New Site Tracks Corporate Action on Deforestation

Chad Phillips

In the past year, there has been a serious surge in big corporations pledging to deforestation-free commodities. To track companies’ movement on these pledges, Ecosystem Marketplace in collaboration with CDP and WWF is launching a new platform called Supply Change that tracks private sector action against commitments. This new interactive tool launched today.

25 March 2015 | The earth loses more than 6 million hectares of tropical rainforest – an area the size of Sri Lanka – every year, and two-thirds of it goes to meet demand for palm oil, soybeans, beef, and wood products, according to environmental NGO Forest Trends. At the same time, new Forest Trends research finds that companies worth nearly US$4 trillion have promised to reverse their role in degrading the world’s critical ecosystems. At least one third of these new pledges were made in 2014, nearly doubling 2013’s announcements.

These private sector actions are encouraging, but how realistic are the promises? How many of these promises are being kept? What challenges are businesses encountering?

To answer that, Forest Trends’ new platform Supply-Change.org lets users track the actions that companies are reporting against the promises they’ve made – in near – real time. Initial findings are summarized in “Supply Change: Corporations, Commodities, and Commitments that Count”, an easy-to-read, 32-page report based on the project’s current inventory of over 300 unique commitments – about one-third of which are targeted for achievement this year – from almost as many companies.

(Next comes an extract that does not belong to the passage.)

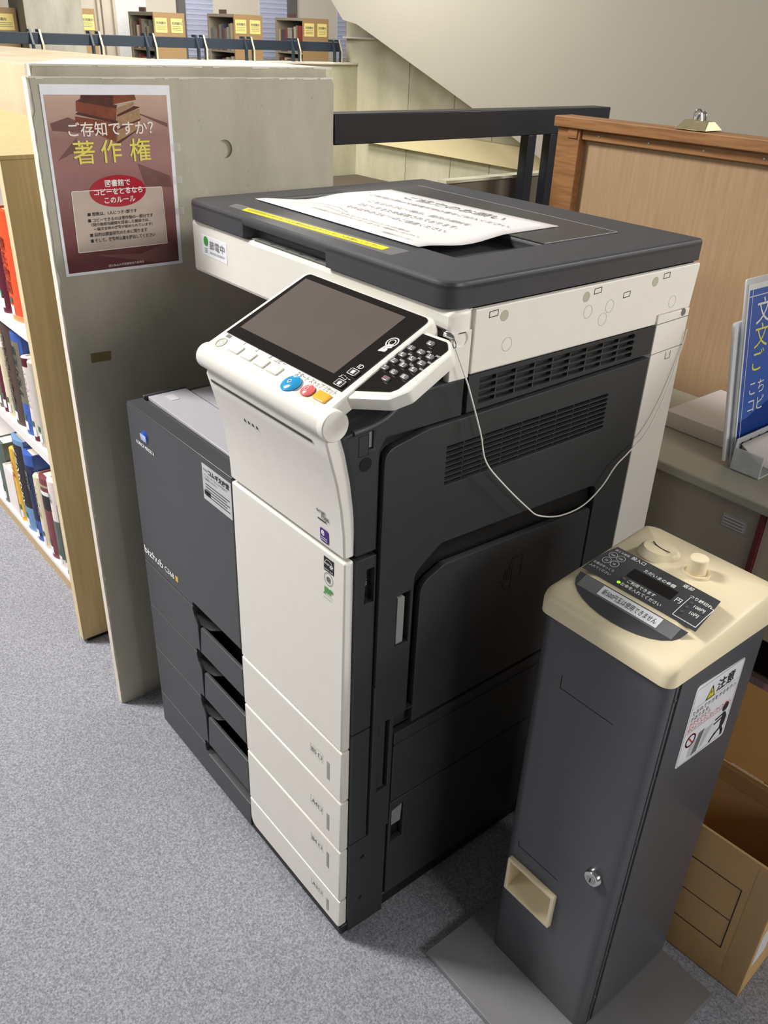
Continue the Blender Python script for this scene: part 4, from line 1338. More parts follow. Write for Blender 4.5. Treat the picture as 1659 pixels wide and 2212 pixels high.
for cx, cy in ((0.1790, 0.2730), (0.1905, 0.2730), (0.1790, 0.2610), (0.1905, 0.2610)):
    c_ = circle(cx, cy, 0.0052, 18)
    dline(b, c_ + [c_[0]], 0.0005)
dline(b, [(0.2895, 0.2720), (0.2885, 0.2720), (0.2885, 0.2390), (0.3180, 0.2390), (0.3180, 0.2720), (0.3130, 0.2720)], 0.0008)
b.build('lettering', 'white', face)
for i, (x, y) in enumerate(((0.2140, 0.2488), (0.2130, 0.2412), (0.2940, 0.2650), (0.2940, 0.2565), (0.2940, 0.2480))):
    MB().lathe([(0.0024, 0), (0.0022, 0.0008), (0.0010, 0.0013)], V3(x, y, dome(x, y) + 0.0004), Z, 14).build('indicator_lamp', 'led' if i == 1 else 'ledoff', face, smooth=True)
# coin inlet and return button
ci = MB().lathe([(0.0270, -0.004), (0.0240, 0.0018), (0.0215, 0.0040), (0.0205, 0.0052), (0.0120, 0.0066), (0.004, 0.0070)], V3(0.2110, 0.3220, dome(0.211, 0.322)), V3(0, 0.1, 1), 36).build('coin_inlet', 'beige', topc, smooth=True)
b = MB()
zc = dome(0.211, 0.322) + 0.0073
b.strip([(0.1985, 0.3245), (0.2050, 0.3205), (0.2120, 0.3185), (0.2200, 0.3180), (0.2255, 0.3190)], 0.0018, V3(0, 0, zc), X, Y)
b.build('coin_slot', 'ink', ci)
b = MB().lathe([(0.0175, -0.004), (0.0160, 0.0012), (0.0140, 0.0014), (0.0125, -0.0005), (0.0120, -0.002)], V3(0.2640, 0.3190, dome(0.264, 0.319)), Z, 32).build('button_collar', 'beige', topc, smooth=True)
MB().lathe([(0.0110, -0.004), (0.0110, 0.0190), (0.0102, 0.0200), (0.0085, 0.0203)], V3(0.2640, 0.3190, dome(0.264, 0.319)), Z, 32).build('return_button', 'beige', topc, smooth=True)
# coin return cup
b = MB().plate(rrect(0.1655, 0.2520, 0.1630, 0.2290, 0.002, 3), [rrect(0.1705, 0.2470, 0.1690, 0.2235, 0.001, 2)], V3(0, 0.1795, 0), X, Z, 0.008, 0.001)
cup = b.build('coin_return', 'beige', cm, smooth=True)
b = MB().add([(0.1707, 0.1812, 0.1693), (0.2468, 0.1812, 0.1693), (0.2468, 0.216, 0.1800), (0.1707, 0.216, 0.1800), (0.1707, 0.220, 0.2232), (0.2468, 0.220, 0.2232),
              (0.1707, 0.1812, 0.2232), (0.2468, 0.1812, 0.2232)],
             [(0, 1, 2, 3), (3, 2, 5, 4), (0, 3, 4, 6), (1, 7, 5, 2), (6, 4, 5, 7)])
b.build('cup_lining', 'beige', cup)
b = MB().strip([(0.172, 0.2120), (0.2455, 0.2120)], 0.006, V3(0, 0.2170, 0), X, Z)
b.build('cup_slot', 'inkgrey', cup)
b = MB().lathe([(0.0125, 0), (0.0125, 0.004), (0.0105, 0.0075), (0.0080, 0.0080)], V3(0.2995, 0.1868, 0.3215), V3(0, -1, 0), 32)
lk = b.build('lock', 'chrome', cm, smooth=True)
b = MB().lathe([(0.0068, 0), (0.0066, 0.0012)], V3(0.2995, 0.1786, 0.3215), V3(0, -1, 0), 24)
b.build('lock_core', 'silver', lk)
MB().box(0.2987, 0.3003, 0.1770, 0.1774, 0.3175, 0.3255).build('keyhole', 'ink', lk)
# caution sticker
cq = [(0.2500, 0.5030), (0.3580, 0.4985), (0.3555, 0.6270), (0.2500, 0.6330)]
b = MB().plate(rpoly([(p[0], p[1], 0.006) for p in cq]), [], V3(0.3342, 0, 0), Y, Z, 0.0005)
ca = b.build('caution_sticker', 'sticker', cm)
SX = V3(0.3342, 0, 0)
b = MB()
b.text('注意', V3(0.3343, 0.3000, 0.6020), Y, Z, 0.0200, width=0.038, bold=0.01)
b.text('たおれてケガをするキケン', V3(0.3343, 0.2560, 0.5860), Y, Z, 0.0085, width=0.094)
b.text('があります。', V3(0.3343, 0.2560, 0.5765), Y, Z, 0.0085, width=0.040)
b.strip(rrect(0.2525, 0.3535, 0.5040, 0.6270, 0.005, 4), 0.0004, SX, Y, Z, closed=True)
b.strip([(0.253, 0.597), (0.354, 0.5965)], 0.0003, SX, Y, Z)
tri = [(0.2800, 0.5985), (0.2970, 0.5985), (0.2885, 0.6165)]
b.strip(tri, 0.0011, V3(0.3344, 0, 0), Y, Z, closed=True)
b.text('!', V3(0.3345, 0.2885, 0.6010), Y, Z, 0.0125, align='C')
b.plate(circle(0.3405, 0.5560, 0.0068, 20, 0.0075), [], V3(0.3345, 0, 0), Y, Z, 0.0003)
b.plate([(0.3385, 0.5475), (0.3455, 0.5450), (0.3505, 0.5360), (0.3500, 0.5240), (0.3440, 0.5160), (0.3400, 0.5200), (0.3385, 0.5290), (0.3390, 0.5380)], [], V3(0.3345, 0, 0), Y, Z, 0.0003)
b.strip([(0.3400, 0.5450), (0.3235, 0.5430)], 0.0024, V3(0.3344, 0, 0), Y, Z)
b.strip([(0.3400, 0.5390), (0.3230, 0.5360)], 0.0024, V3(0.3344, 0, 0), Y, Z)
b.strip([(0.3440, 0.5200), (0.3480, 0.5130), (0.3495, 0.5060)], 0.0045, V3(0.3344, 0, 0), Y, Z)
b.strip([(0.3400, 0.5200), (0.3310, 0.5150), (0.3230, 0.5075)], 0.0036, V3(0.3344, 0, 0), Y, Z)
b.build('black_print', 'ink', ca)
MB().plate(tri, [], V3(0.33435, 0, 0), Y, Z, 0.0001).build('hazard_triangle', 'hazard', ca)
b = MB()
b.text('かたむけたり', V3(0.3343, 0.2560, 0.5680), Y, Z, 0.0085, width=0.044)
b.text('ゆさぶったりしないでください。', V3(0.3343, 0.2560, 0.5595), Y, Z, 0.0085, width=0.094)
b.strip([(0.2555, 0.5570), (0.3500, 0.5570)], 0.0005, SX, Y, Z)
b.strip(circle(0.2700, 0.5400, 0.0095, 26), 0.0022, V3(0.3344, 0, 0), Y, Z, closed=True)
b.strip([(0.2640, 0.5465), (0.2760, 0.5335)], 0.0020, V3(0.3344, 0, 0), Y, Z)
b.build('red_print', 'red', ca)
b = MB()
b.plate([(0.2820, 0.5075), (0.2930, 0.5090), (0.2995, 0.5430), (0.2880, 0.5420)], [], V3(0.3345, 0, 0), Y, Z, 0.0002)
b.build('grey_print', 'inkgrey', ca)
b = MB()
b.plate([(0.2720, 0.5100), (0.2815, 0.5075), (0.2850, 0.5350), (0.2720, 0.5320)], [], V3(0.3344, 0, 0), Y, Z, 0.0001)
b.plate([(0.2990, 0.5100), (0.3040, 0.5120), (0.3200, 0.5400), (0.3020, 0.5400)], [], V3(0.3344, 0, 0), Y, Z, 0.0001)
b.build('pale_print', 'label', ca)

# ================================================================ CARDBOARD BOX
bx = thing('cardboard_box', (0.446, 0.426, 0.0), 'open brown cardboard box with a raised flap, on the floor behind the coin pillar', 'cardboard box')
BA = V3(math.cos(math.radians(3.5)), math.sin(math.radians(3.5)), 0)
BB = Z.cross(BA)
BO = V3(0.4470, 0.4275, 0.0)
LX, LY, HZ = 0.30, 0.15, 0.2725


def bface(a0, a1, b0, b1, z0, z1):
    q = MB()
    q.obox(BO, BA, BB, Z, a0, a1, b0, b1, z0, z1)
    return q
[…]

Mining Supply-Change.Org’s growing dataset, the report finds that well over half of forest-risk commodity commitments are tracked from companies in the food and beverage industry. The data also shows that corporate leadership has a multiplier effect: one commitment from a major retailer (think Walmart or Marks and Spencer) spurs another three commitments from their suppliers upstream.

The project, launched by the Forest Trends initiative Ecosystem Marketplace in collaboration with the World Wildlife Fund (WWF) and CDP (formerly the Carbon Disclosure Project), combines Forest Trends’ environmental markets expertise with WWF’s experience in supply-chain sustainability and CDP’s global collection of corporate environmental data.

“Transparency through public disclosure is a valuable tool for the world to gauge the corporate community’s progress in eradicating deforestation from key agricultural inputs,” says Michael Jenkins, Forest Trends Founding President and CEO. “These new relationships that underlie Supply Change harness the strength of our complementary skills to provide investors and other decision-makers with free access to information that will accelerate the transition to a zero deforestation economy.”

“We are seeing increasing awareness of the impact on businesses of deforestation risk and recently a growing trend for commitments to combat this. We are delighted that this new initiative further underlines the need for consistent corporate disclosure to CDP on the impacts of deforestation,” says CDP’s chief executive officer Paul Simpson.

“We believe that consumers should only have sustainable choices. To accomplish this, we need to completely rethink the way products are made, from the bottom up,” says Jason Clay, senior vice president of markets at WWF. “Corporate supply chain commitments send an unmistakable signal: ‘If you want to work with our company, the environment must be top-of-mind.’ Large corporations have the greatest leverage to shift whole industries, which is why supply chain commitments are so critical to our evolution to a market place full of sustainable choices.”

The Supply Change web platform (www.supply-change.org), including pilot company profiles and an initial findings report –Supply Change: Corporations, Commodities, and Commitments that Count – will be publicly launched on March 25, 2015.

Supply Change is powered by CDP and WWF data and insights; and financially supported by the Climate and Land Use Alliance (CLUA), Earth Innovation Institute, Global Environment Facility, JPMorgan Chase & Co., the Norwegian Agency for Development Cooperation, and the World Bank’s Program on Forests.